→ **What needs to be done**: Show every line in the records below that contains the word "picture".

→ **Supplied information**:
★ ★ ★ ★ ★
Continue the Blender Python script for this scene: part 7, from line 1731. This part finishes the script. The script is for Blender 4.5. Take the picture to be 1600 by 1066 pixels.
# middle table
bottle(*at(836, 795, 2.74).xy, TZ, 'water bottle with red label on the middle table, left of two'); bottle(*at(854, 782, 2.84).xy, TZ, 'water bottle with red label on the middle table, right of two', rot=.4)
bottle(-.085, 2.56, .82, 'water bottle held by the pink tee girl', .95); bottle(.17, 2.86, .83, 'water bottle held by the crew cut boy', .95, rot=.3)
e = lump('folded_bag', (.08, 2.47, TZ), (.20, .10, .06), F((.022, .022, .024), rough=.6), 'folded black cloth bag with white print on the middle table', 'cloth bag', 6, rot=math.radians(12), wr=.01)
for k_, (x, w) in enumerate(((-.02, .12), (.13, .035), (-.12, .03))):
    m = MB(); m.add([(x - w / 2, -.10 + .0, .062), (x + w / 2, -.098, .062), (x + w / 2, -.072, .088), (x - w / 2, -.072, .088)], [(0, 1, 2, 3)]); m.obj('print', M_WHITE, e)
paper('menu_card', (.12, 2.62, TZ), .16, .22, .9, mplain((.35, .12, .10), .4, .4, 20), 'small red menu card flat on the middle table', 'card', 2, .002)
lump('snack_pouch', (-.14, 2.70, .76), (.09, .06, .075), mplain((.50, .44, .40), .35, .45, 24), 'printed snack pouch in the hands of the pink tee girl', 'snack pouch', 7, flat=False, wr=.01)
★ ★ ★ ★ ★
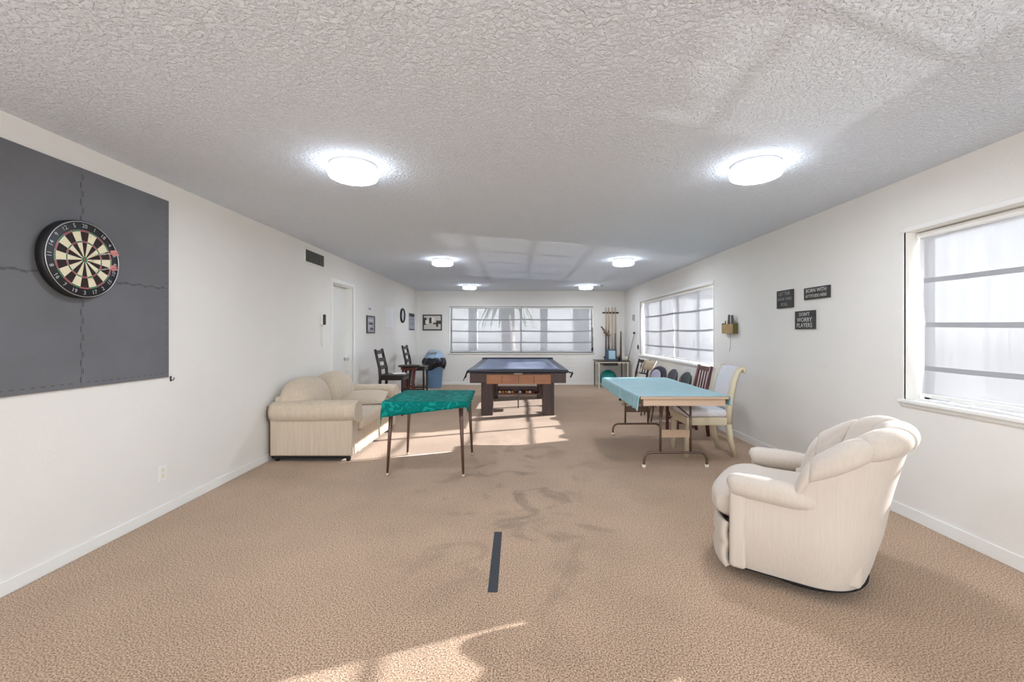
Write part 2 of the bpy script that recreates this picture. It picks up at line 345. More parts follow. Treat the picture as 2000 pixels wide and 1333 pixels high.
★ ★ ★ ★ ★
→ **Worked solution**:
Continue the Blender Python script for this scene: part 7, from line 1731. This part finishes the script. The script is for Blender 4.5. Take the picture to be 1600 by 1066 pixels.
Write part 2 of the bpy script that recreates this picture. It picks up at line 345. More parts follow. Treat the picture as 2000 pixels wide and 1333 pixels high.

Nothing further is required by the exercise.